Showing posts with label European Union. Show all posts
Showing posts with label European Union. Show all posts

Friday, August 31, 2007

And another thing...

I want to continue my rant on the New York Times' recent article about how the subprime mess has led some in the "international community" to call for more input into US financial regulation. (See my screed here and the NYT article here.)

Clearly, greater international regulatory cooperation can be a great boon. However, the arguments posited by Peter Bofinger and Professor Dick Bryan in Heather Timmons' and Katrin Bennhold's article are not among the reasons we need this cooperation. International regulatory cooperation exists for two purposes -- so bad guys can't use the international system to undermine national sovereignty (quite the opposite of what Bofinger is suggesting) by permitting regulatory arbitrage; and, second, so the world's regulators don't step on each others' feet so much, to the detriment of global markets.

I'm harping on this point because these academicians really should know better. For example, the article notes:

Their argument is simple: The United States is exporting financial products, but
losses to investors in other countries suggest that American regulators are not properly monitoring the products or alerting investors to the risks. “We need an international approach, and the United States needs to be part of it,” said
Peter Bofinger, a member of the German government’s economics advisory board and a professor at the University of Würzburg.

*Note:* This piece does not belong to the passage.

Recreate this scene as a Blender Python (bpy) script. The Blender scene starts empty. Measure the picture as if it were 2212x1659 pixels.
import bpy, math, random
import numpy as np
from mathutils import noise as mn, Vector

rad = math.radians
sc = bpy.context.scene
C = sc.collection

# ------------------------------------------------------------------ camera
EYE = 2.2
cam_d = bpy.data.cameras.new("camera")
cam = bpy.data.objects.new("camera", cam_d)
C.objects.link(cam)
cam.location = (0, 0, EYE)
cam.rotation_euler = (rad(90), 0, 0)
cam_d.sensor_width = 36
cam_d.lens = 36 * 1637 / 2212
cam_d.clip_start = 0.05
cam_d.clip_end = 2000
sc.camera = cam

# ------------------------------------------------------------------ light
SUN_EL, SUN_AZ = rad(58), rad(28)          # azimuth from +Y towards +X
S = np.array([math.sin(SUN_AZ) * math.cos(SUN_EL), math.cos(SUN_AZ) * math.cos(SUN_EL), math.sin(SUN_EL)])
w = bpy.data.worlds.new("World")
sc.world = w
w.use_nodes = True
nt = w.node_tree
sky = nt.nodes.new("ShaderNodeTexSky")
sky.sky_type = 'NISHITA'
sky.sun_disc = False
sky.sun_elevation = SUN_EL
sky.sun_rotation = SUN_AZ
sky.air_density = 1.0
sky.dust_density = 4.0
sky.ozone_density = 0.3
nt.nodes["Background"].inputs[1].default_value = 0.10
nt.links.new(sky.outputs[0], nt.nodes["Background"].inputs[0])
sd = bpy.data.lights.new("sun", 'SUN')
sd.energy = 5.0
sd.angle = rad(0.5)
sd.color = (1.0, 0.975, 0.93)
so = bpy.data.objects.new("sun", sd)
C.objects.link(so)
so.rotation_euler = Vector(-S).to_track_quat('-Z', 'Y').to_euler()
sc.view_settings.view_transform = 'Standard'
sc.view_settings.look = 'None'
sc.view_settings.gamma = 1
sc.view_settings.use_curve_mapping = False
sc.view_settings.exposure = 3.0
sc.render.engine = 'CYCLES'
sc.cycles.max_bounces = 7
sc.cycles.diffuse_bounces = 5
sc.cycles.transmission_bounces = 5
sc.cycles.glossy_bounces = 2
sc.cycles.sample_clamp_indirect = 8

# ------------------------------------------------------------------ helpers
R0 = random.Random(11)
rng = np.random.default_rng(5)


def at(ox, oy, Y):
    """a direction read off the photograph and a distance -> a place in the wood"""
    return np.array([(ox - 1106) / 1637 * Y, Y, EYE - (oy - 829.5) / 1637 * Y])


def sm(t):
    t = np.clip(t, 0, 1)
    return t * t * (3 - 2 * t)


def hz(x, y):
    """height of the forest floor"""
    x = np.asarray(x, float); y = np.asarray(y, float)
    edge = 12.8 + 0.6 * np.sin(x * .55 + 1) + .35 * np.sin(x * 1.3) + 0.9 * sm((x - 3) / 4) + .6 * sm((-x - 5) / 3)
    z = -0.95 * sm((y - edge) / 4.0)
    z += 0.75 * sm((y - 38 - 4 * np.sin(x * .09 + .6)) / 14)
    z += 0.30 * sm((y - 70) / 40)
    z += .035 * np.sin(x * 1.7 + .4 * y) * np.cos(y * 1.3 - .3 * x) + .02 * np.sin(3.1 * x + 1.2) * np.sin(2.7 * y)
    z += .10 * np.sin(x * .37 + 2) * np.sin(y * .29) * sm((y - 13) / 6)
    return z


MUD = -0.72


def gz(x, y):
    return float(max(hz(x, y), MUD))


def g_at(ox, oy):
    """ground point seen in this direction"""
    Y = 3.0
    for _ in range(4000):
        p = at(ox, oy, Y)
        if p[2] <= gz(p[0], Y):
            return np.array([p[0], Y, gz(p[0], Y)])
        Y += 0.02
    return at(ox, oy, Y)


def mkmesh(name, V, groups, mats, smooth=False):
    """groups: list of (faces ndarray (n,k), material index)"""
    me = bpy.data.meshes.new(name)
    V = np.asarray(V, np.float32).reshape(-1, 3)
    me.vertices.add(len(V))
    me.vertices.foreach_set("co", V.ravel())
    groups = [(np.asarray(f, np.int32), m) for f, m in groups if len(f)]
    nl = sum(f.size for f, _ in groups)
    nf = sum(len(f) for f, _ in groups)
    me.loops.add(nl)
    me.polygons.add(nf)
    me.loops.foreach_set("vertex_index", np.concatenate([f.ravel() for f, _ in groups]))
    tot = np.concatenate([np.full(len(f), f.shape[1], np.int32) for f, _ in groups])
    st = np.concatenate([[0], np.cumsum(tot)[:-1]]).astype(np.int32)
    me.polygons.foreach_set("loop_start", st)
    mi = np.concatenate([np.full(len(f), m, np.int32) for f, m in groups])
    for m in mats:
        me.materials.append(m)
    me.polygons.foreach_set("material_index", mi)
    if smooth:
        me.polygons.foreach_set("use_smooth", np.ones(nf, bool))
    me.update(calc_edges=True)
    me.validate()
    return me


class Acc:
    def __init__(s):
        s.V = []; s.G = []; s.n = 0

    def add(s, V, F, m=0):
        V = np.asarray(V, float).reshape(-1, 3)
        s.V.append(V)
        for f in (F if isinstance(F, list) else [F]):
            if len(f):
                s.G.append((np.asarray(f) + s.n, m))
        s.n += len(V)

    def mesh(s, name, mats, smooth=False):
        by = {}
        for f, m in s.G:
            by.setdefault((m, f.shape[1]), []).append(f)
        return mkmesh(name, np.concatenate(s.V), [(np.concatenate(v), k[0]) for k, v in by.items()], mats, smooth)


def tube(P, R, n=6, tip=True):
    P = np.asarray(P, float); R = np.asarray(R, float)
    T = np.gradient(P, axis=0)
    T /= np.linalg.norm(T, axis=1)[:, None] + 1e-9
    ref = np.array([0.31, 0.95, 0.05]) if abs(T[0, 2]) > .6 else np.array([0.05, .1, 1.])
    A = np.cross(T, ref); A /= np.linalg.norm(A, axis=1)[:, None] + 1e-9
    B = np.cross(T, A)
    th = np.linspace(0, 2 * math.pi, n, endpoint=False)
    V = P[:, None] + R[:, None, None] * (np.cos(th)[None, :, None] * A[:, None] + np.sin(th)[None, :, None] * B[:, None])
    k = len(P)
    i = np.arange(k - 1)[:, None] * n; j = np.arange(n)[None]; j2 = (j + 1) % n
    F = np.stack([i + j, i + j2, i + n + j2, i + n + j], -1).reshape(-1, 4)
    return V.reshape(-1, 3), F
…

While regulators in the United States have not been receptive to the idea in the past, analysts said that Europe and Asia had more leverage now. Washington might have to yield if it wants to succeed in imposing bilateral regulations on government-owned investment funds from emerging economies.

“America depends on the rest of the world to finance its debt,” Mr. Bofinger said. “If our institutions stopped buying their financial products, it would hurt.”


Rather than an argument that the US regulators are asleep on the job, isn't this an argument that the European regulators aren't monitoring the risk management practices of their own firms? Were these firms really snookered into believing that the subprime mortgage securities were safer than they are -- particularly when anyone with half a bucket of sense could tell you otherwise?

Likewise, it is certainly true that US regulators have not been keen on engaging foreign governments in determining what US financial regulations should be. Indeed, I suspect that if the US public knew anyone in the United States was even considering it, they would be hanged from the nearest lamp post (which may explain why Basel II is as complicated as it is -- US banking regulators, after all, have such skinny necks). All of that said, I fail to see why US financial regulators would particularly care if foreign investors, in particular, stopped investing in any specific US security. Regulators might care if investors, writ large, started having a problem, but there is nothing magical about foreign investors.

And this, fundamentally, is why these academics' arguments fail. The Fed, the SEC and most other US financial regulators draw no distinctions between US and foreign investors. This is the strength of the US system and why the United States is able to import capital so cheaply, regardless of how many boneheaded statements Congressional leaders might make about foreign capital. What's good for foreign investors is good for American investors, and vice versa. US regulators are unlikely to take advice from foreign regulators who historically have a problem with attracting even domestic investors to their own market.

Monday, February 19, 2007

EU wants everyone to do things its way

An amusing article from the FT (EU wants rest of world to adopt its rules). A European Commission paper soon to be released says the European Union should promote “European standards internationally through international organisation and bilateral agreements.” Doing so will give an advantage to European companies since it “works to the advantage of those already geared up to meet these standards”.

Yeah, good luck with that. A word to the wise: if you're trying to slip one over on someone, it's best not to announce that this is what you're trying to do.

The FT adds that the sheer size and wealth of the Union’s single market means that few corporations can afford to ignore it. “By harmonising the rules for a market boasting 500m consumers, the Union has set standards 'which partners then have to meet if they are to benefit from the single market'.”

Except, of course, that the rules for the EU really haven't been harmonized for 500 million consumers. Actual implementation of EU directives varies widely among the different EU countries, and where real harmonization would be too painful, EU directives are nebulous to the point of pointlessness. In other places (such as labor and environmental laws), EU standards place EU member states at a competitive disadvantage vis-a-vis their American, Chinese and Japanese competitors.

Sure, the EU is too big to ignore. But it's not big enough to truly set global standards, and as the size of its economy shrinks relative to the US, China, India and elsewhere, it will eventually be ignorable. That's why its more important to get the standards right, than to try to convince everyone else to go along with them.